Kresser: The educational landscape can’t continue as it is. I think people at universities everywhere — teachers and students, religious and secular, wealthy and belt-tightening — are unhappy. As particular knowledge sets and skill sets become more easily acquirable through the internet (and just as easily pushed into obsolescence), and as utopian theoretical structures continue to change through ever-more-disillusioning boom-bust cycles, the nature of higher education — of all education — is going to have to change.
Our digital-native students are good at picking up technical skills and trendy concepts, but they are not socially confident, they don’t have a healthy respect for institutional structures of delegation and mutual accountability, and they don’t have a driving sense of purpose. This is a recipe for civilizational collapse.
Moving forward, I think there is going to be a tremendous need for ever-more character development in educational spaces. Not as regards believing the right things, necessarily, but simply as regards being a responsible person in the world. This includes exercising self-discipline.

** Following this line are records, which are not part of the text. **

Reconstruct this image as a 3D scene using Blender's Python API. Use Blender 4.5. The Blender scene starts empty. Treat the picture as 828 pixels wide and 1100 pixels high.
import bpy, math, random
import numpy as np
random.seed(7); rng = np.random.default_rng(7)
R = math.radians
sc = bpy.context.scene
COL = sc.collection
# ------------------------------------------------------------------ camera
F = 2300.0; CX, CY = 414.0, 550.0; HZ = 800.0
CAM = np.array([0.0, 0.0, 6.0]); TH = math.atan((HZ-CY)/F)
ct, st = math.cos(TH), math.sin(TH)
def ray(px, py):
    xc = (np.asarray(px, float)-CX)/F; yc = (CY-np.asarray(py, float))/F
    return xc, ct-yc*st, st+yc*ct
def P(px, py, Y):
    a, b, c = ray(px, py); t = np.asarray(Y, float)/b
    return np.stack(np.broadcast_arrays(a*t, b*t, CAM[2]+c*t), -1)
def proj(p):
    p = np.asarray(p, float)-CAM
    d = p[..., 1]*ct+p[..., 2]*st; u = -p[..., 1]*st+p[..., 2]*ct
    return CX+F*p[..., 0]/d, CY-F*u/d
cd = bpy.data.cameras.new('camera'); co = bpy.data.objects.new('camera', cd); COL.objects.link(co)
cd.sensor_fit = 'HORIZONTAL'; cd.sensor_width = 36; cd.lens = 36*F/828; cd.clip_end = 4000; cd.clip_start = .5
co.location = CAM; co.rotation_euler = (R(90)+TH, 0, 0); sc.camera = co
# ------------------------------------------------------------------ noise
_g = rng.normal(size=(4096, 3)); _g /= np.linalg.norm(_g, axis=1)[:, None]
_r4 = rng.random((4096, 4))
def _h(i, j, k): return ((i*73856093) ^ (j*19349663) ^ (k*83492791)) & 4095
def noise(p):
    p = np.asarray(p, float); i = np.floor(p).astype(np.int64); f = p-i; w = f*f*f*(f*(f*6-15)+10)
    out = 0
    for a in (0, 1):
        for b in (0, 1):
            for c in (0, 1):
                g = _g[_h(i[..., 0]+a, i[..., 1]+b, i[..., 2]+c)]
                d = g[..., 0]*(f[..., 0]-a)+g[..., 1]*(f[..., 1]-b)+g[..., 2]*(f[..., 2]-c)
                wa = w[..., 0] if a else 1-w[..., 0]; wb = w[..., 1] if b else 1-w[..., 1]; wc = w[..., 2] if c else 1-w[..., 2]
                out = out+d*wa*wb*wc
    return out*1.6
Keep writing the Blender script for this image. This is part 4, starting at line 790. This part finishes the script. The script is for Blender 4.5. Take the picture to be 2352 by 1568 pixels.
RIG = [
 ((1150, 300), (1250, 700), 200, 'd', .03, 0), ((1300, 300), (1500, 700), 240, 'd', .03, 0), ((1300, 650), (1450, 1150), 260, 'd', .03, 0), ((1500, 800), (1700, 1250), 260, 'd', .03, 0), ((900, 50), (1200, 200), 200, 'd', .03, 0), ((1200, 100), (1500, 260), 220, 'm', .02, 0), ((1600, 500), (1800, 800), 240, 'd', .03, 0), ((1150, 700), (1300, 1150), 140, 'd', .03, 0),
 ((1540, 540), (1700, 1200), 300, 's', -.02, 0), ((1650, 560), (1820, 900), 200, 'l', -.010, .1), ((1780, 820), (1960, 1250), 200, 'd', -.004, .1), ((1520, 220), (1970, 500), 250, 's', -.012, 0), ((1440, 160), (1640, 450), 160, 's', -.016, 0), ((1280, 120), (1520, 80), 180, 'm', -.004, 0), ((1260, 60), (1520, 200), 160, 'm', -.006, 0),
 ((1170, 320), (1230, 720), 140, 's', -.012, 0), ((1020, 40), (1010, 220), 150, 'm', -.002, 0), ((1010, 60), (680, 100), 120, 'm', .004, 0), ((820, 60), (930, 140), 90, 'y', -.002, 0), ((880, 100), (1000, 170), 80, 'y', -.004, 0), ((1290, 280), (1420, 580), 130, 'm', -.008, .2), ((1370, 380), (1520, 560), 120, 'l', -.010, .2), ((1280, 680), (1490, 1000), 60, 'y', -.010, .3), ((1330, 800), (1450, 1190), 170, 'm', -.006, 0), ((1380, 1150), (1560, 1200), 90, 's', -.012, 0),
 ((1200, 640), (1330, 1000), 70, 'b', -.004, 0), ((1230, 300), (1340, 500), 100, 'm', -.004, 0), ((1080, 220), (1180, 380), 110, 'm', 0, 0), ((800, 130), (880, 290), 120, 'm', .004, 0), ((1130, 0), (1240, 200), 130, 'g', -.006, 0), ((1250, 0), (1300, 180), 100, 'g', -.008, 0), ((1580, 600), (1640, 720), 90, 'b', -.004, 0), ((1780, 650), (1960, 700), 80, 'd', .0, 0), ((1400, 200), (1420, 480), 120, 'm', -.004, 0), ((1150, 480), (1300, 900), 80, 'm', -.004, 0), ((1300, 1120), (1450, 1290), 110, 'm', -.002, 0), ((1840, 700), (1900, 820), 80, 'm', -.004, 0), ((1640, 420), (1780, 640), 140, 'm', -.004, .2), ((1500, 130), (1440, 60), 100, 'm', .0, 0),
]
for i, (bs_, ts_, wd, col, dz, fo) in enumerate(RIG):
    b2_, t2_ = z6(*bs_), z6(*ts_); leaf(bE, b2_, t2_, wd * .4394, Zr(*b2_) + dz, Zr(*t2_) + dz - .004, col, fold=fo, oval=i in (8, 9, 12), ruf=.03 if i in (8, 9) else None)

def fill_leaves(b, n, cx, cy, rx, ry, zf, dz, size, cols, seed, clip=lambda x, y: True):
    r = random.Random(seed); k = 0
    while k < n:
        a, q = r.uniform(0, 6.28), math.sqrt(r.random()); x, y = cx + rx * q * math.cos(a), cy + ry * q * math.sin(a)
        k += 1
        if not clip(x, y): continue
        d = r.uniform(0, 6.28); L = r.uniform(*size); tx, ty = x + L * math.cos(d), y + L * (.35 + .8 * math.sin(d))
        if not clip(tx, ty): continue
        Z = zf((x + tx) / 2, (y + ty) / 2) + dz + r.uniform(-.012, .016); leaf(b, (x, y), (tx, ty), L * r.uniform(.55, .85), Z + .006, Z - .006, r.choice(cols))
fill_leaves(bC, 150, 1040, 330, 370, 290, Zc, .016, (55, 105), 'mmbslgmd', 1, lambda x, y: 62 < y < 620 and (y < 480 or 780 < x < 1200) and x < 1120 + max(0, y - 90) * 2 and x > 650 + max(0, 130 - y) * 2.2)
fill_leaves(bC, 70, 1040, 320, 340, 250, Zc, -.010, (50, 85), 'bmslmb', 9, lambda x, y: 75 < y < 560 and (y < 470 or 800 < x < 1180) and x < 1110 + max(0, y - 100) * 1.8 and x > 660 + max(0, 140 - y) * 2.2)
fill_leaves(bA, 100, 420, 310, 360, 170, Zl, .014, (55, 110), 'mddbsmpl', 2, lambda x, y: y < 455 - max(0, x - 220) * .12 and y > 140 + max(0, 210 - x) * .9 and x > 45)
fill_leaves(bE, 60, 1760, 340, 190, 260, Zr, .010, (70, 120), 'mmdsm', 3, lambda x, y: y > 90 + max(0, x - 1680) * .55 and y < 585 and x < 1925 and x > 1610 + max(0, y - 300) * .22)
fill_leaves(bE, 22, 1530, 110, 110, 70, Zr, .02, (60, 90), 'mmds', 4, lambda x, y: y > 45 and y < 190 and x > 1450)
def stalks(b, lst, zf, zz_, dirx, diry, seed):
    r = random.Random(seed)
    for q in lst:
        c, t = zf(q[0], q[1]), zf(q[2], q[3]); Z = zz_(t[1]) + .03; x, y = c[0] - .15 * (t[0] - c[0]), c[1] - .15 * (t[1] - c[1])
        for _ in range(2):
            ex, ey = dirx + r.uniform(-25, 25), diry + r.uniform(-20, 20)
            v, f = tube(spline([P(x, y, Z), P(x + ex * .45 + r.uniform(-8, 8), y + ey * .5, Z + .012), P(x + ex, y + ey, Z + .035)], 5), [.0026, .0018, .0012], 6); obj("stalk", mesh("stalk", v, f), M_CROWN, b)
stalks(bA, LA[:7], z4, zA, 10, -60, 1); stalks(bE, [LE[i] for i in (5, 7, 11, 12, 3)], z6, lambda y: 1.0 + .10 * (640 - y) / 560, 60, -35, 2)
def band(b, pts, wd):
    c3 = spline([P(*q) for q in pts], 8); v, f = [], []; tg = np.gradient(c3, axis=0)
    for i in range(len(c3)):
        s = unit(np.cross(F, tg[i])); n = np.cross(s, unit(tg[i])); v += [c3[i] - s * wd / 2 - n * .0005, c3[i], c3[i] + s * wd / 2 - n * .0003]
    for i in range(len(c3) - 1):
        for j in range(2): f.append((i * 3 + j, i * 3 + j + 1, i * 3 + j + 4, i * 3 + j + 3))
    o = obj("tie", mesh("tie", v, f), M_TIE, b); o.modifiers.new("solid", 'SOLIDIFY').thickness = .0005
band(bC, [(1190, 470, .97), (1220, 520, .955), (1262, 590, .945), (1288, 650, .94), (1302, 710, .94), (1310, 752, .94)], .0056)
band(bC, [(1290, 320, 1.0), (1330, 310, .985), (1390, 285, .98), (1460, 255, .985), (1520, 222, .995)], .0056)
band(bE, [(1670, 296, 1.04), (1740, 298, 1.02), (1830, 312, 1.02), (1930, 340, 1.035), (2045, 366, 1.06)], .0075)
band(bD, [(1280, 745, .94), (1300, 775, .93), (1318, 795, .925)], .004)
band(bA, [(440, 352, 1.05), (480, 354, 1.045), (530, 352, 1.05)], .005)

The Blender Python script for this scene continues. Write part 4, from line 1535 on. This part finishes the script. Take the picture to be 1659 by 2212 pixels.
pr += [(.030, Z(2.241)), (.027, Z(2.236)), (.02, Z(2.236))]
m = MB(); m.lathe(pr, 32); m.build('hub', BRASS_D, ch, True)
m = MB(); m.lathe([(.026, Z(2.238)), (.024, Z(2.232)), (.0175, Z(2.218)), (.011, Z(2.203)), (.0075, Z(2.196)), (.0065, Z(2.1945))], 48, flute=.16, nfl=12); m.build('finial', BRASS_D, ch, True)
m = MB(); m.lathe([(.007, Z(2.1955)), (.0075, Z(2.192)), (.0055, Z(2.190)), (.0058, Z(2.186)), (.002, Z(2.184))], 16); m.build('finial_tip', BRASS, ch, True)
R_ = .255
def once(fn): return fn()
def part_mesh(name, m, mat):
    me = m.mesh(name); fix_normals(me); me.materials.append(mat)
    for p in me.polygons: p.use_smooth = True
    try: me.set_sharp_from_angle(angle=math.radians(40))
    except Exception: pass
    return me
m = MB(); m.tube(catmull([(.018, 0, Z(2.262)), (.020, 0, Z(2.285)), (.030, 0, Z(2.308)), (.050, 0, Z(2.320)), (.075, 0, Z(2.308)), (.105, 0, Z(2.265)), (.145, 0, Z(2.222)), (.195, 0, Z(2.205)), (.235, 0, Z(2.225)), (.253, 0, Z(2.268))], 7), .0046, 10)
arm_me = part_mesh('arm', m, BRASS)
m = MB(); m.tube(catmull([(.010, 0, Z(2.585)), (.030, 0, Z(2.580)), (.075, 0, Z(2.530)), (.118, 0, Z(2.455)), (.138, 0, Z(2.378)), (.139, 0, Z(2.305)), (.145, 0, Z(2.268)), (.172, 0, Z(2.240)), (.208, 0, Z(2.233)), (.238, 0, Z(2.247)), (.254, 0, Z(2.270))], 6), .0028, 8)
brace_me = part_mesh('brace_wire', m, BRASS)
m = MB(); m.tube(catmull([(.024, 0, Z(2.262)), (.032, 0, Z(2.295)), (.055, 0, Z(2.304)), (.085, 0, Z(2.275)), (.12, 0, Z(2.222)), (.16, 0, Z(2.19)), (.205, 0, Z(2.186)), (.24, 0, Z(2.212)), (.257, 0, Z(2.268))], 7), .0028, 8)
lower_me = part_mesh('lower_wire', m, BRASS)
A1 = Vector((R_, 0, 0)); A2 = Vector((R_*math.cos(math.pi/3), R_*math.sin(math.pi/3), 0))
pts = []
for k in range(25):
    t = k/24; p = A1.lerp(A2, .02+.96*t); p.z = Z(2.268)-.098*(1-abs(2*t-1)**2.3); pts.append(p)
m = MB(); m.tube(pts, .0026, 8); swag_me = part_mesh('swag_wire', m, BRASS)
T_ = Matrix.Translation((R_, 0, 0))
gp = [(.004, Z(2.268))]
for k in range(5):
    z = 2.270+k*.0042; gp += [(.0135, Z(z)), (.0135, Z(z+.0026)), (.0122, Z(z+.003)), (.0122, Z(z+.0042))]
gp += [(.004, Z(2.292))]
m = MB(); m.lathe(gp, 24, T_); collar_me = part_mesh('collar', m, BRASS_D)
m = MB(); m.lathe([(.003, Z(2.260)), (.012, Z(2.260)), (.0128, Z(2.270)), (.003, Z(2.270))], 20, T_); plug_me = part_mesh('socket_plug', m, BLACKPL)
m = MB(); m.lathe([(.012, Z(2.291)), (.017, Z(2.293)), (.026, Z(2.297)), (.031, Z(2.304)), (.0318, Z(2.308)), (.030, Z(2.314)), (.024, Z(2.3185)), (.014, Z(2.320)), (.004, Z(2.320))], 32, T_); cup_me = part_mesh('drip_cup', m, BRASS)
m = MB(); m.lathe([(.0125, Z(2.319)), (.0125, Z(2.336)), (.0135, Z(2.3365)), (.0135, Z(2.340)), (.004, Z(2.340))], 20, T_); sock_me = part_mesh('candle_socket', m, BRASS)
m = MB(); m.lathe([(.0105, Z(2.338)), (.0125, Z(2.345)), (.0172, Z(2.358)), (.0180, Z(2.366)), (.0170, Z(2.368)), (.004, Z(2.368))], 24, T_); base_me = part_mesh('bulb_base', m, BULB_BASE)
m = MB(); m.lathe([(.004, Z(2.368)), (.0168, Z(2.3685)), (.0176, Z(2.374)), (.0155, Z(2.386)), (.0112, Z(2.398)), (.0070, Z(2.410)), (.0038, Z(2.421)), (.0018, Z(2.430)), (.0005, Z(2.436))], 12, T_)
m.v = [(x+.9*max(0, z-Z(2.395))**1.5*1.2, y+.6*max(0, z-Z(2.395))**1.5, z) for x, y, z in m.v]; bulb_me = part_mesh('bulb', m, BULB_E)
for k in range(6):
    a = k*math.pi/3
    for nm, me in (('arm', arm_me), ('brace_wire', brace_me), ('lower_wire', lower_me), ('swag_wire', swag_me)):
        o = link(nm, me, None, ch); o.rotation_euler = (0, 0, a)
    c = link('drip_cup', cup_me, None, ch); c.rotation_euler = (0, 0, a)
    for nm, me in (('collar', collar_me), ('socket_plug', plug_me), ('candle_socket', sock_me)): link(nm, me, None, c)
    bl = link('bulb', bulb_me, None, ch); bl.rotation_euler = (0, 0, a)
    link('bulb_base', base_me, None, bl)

Respecting others and honoring agreements with them. Following through on commitments even when the going gets rough. And above all, achieving freedom — from FOMO, from the addictive lures surrounding us everywhere, from the ego-mangling torture chamber of social media, and from the constant goad to “click and buy.”
Educational institutions need to be free spaces. And in that sense, maybe they need to be almost monastic spaces. Only someone who has achieved a measure of inner freedom can actually go out and truly “engage the culture and change the world.”
Bailey: This line from the old hymn, “A Mighty Fortress Is Our God,” comes to mind: “Did we in our own strength confide, our striving would be losing.” My hope is that God has not
abandoned his creation to corruption but continues to be present and active; He is making all things new. My hope is that despite all the ways that we try to reduce ourselves, there is a creational structure with norms that keep reasserting themselves, pulling us in better directions. If they can help it, healthy humans do not tend to stay long in unhealthy, inhumane structures, and this often leads to reformation and renewal.